Although the lease provides that it be paid at the rate of $5,400 a month, the only amount actually referred to as “rental” is $972,000. If NWSI’s construction were consistently applied, the rental for the first renewal would be the same as the initial 15-year period: $972,000. Of course, NWSI does not specifically argue for that position, but it illustrates that its interpretation of the language, if consistently applied, would lead to absurd results. If the parties intended the qualifying language to apply only to the nearest antecedent, then NWSI would only be required to give notice of its intent to renew for only the second five-year period. However, NWSI agrees that it was required to give notice of its intent to renew the lease six months before the original 15-year period expired. It has offered no sensible reason why the qualifying language about notice should apply to the remote antecedent when the other qualification does not. The trial court erred in granting a summary judgment to NWSI. The parties have a duty to attempt to negotiate a reasonable rental and, if they cannot agree, they must, according to the lease, arbitrate the issue.

Reversed and remanded for further proceedings not inconsistent with this opinion.

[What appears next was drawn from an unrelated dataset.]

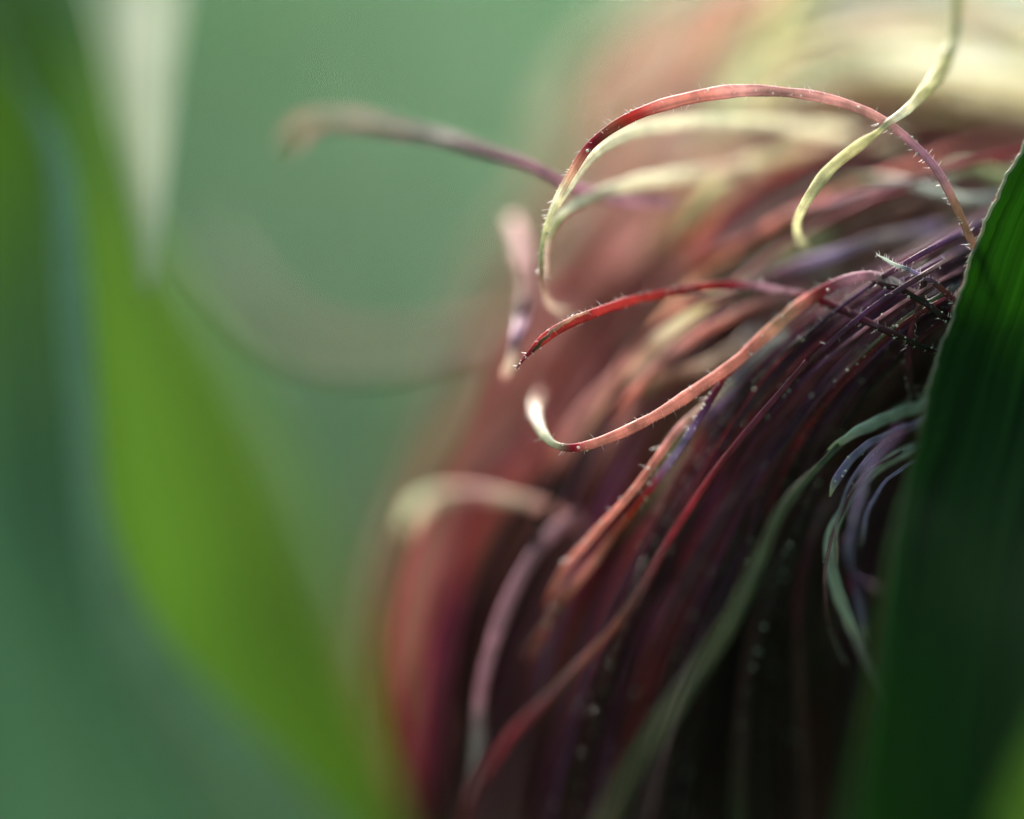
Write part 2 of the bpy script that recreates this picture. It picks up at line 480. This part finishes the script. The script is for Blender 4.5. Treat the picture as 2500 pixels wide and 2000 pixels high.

NWSI’s contention that SIVCO failed to carry its burden of proof at the hearing, because it failed to submit affidavits pertaining to the intent of the parties, is irrelevant. Because both parties considered the lease unambiguous, the only affidavit before the court was by SIVCO’s attorney, attesting to the authenticity of the lease. If the lease terms are unambiguous, then interpretation is a matter of law, and the court would not require evidence other than the lease. If, however, the lease is ambiguous, the ambiguity would create a question of fact regarding the parties’ intent, and the court could not grant summary judgment without the submission of affidavits or other evidence upon which it could base its decision. McIntire v. First Far West Life Ins., 49 Or App 253, 255, 619 P2d 1300 (1980). Here, the court interpreted the lease as a matter of law (as we do) and, thus, affidavits or other evidence was not a prerequisite to the trial court’s decision.